Dataset section>
^^^^^^^^^^^^^^^^

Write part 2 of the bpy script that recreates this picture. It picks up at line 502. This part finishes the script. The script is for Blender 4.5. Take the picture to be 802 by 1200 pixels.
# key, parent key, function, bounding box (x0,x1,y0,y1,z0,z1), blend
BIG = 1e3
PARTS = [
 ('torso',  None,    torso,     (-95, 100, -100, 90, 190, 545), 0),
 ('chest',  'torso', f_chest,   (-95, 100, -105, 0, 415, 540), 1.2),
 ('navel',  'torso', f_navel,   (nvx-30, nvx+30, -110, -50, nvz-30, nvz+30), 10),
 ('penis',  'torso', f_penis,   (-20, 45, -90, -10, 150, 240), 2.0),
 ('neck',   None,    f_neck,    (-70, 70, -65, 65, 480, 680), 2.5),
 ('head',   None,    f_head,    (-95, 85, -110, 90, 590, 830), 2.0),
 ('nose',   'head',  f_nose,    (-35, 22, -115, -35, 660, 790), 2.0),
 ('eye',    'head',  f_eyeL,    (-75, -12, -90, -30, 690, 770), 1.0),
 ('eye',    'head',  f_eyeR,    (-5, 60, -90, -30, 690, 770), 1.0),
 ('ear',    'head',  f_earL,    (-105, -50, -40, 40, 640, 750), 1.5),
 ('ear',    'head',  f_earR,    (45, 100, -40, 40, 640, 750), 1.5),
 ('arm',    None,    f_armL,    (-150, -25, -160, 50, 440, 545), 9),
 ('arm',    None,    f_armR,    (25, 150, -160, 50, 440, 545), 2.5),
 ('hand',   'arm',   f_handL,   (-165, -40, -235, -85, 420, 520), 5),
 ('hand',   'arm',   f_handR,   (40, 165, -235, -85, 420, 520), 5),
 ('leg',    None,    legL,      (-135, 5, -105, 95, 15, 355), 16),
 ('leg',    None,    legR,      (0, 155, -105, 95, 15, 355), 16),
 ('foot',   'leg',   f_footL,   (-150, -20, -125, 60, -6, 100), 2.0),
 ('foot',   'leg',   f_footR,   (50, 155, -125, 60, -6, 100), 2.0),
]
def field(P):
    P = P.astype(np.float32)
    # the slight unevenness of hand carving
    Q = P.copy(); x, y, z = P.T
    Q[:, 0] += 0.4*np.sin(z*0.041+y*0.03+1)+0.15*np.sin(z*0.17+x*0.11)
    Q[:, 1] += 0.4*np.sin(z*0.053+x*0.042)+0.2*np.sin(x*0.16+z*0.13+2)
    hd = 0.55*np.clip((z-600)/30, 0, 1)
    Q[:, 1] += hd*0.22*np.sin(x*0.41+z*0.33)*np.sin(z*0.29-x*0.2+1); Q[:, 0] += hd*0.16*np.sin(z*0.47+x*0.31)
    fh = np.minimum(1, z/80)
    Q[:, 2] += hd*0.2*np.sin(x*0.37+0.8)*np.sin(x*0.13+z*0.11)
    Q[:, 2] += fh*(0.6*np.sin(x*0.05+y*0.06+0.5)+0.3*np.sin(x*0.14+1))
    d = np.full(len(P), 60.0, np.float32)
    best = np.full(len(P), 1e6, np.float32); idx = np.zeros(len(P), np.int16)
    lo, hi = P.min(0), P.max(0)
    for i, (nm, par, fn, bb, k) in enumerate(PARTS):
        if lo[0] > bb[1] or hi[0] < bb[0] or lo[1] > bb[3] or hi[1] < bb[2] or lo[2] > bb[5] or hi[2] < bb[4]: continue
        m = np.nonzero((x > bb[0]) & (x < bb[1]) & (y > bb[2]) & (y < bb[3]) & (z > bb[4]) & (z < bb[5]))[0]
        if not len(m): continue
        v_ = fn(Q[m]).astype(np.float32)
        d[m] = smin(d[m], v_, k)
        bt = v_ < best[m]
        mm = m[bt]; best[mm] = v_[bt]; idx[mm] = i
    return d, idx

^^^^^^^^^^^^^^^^

Problem description>
Reproduce each line of the material above precisely.

Exercise result>
Write part 2 of the bpy script that recreates this picture. It picks up at line 502. This part finishes the script. The script is for Blender 4.5. Take the picture to be 802 by 1200 pixels.
# key, parent key, function, bounding box (x0,x1,y0,y1,z0,z1), blend
BIG = 1e3
PARTS = [
 ('torso',  None,    torso,     (-95, 100, -100, 90, 190, 545), 0),
 ('chest',  'torso', f_chest,   (-95, 100, -105, 0, 415, 540), 1.2),
 ('navel',  'torso', f_navel,   (nvx-30, nvx+30, -110, -50, nvz-30, nvz+30), 10),
 ('penis',  'torso', f_penis,   (-20, 45, -90, -10, 150, 240), 2.0),
 ('neck',   None,    f_neck,    (-70, 70, -65, 65, 480, 680), 2.5),
 ('head',   None,    f_head,    (-95, 85, -110, 90, 590, 830), 2.0),
 ('nose',   'head',  f_nose,    (-35, 22, -115, -35, 660, 790), 2.0),
 ('eye',    'head',  f_eyeL,    (-75, -12, -90, -30, 690, 770), 1.0),
 ('eye',    'head',  f_eyeR,    (-5, 60, -90, -30, 690, 770), 1.0),
 ('ear',    'head',  f_earL,    (-105, -50, -40, 40, 640, 750), 1.5),
 ('ear',    'head',  f_earR,    (45, 100, -40, 40, 640, 750), 1.5),
 ('arm',    None,    f_armL,    (-150, -25, -160, 50, 440, 545), 9),
 ('arm',    None,    f_armR,    (25, 150, -160, 50, 440, 545), 2.5),
 ('hand',   'arm',   f_handL,   (-165, -40, -235, -85, 420, 520), 5),
 ('hand',   'arm',   f_handR,   (40, 165, -235, -85, 420, 520), 5),
 ('leg',    None,    legL,      (-135, 5, -105, 95, 15, 355), 16),
 ('leg',    None,    legR,      (0, 155, -105, 95, 15, 355), 16),
 ('foot',   'leg',   f_footL,   (-150, -20, -125, 60, -6, 100), 2.0),
 ('foot',   'leg',   f_footR,   (50, 155, -125, 60, -6, 100), 2.0),
]
def field(P):
    P = P.astype(np.float32)
    # the slight unevenness of hand carving
    Q = P.copy(); x, y, z = P.T
    Q[:, 0] += 0.4*np.sin(z*0.041+y*0.03+1)+0.15*np.sin(z*0.17+x*0.11)
    Q[:, 1] += 0.4*np.sin(z*0.053+x*0.042)+0.2*np.sin(x*0.16+z*0.13+2)
    hd = 0.55*np.clip((z-600)/30, 0, 1)
    Q[:, 1] += hd*0.22*np.sin(x*0.41+z*0.33)*np.sin(z*0.29-x*0.2+1); Q[:, 0] += hd*0.16*np.sin(z*0.47+x*0.31)
    fh = np.minimum(1, z/80)
    Q[:, 2] += hd*0.2*np.sin(x*0.37+0.8)*np.sin(x*0.13+z*0.11)
    Q[:, 2] += fh*(0.6*np.sin(x*0.05+y*0.06+0.5)+0.3*np.sin(x*0.14+1))
    d = np.full(len(P), 60.0, np.float32)
    best = np.full(len(P), 1e6, np.float32); idx = np.zeros(len(P), np.int16)
    lo, hi = P.min(0), P.max(0)
    for i, (nm, par, fn, bb, k) in enumerate(PARTS):
        if lo[0] > bb[1] or hi[0] < bb[0] or lo[1] > bb[3] or hi[1] < bb[2] or lo[2] > bb[5] or hi[2] < bb[4]: continue
        m = np.nonzero((x > bb[0]) & (x < bb[1]) & (y > bb[2]) & (y < bb[3]) & (z > bb[4]) & (z < bb[5]))[0]
        if not len(m): continue
        v_ = fn(Q[m]).astype(np.float32)
        d[m] = smin(d[m], v_, k)
        bt = v_ < best[m]
        mm = m[bt]; best[mm] = v_[bt]; idx[mm] = i
    return d, idx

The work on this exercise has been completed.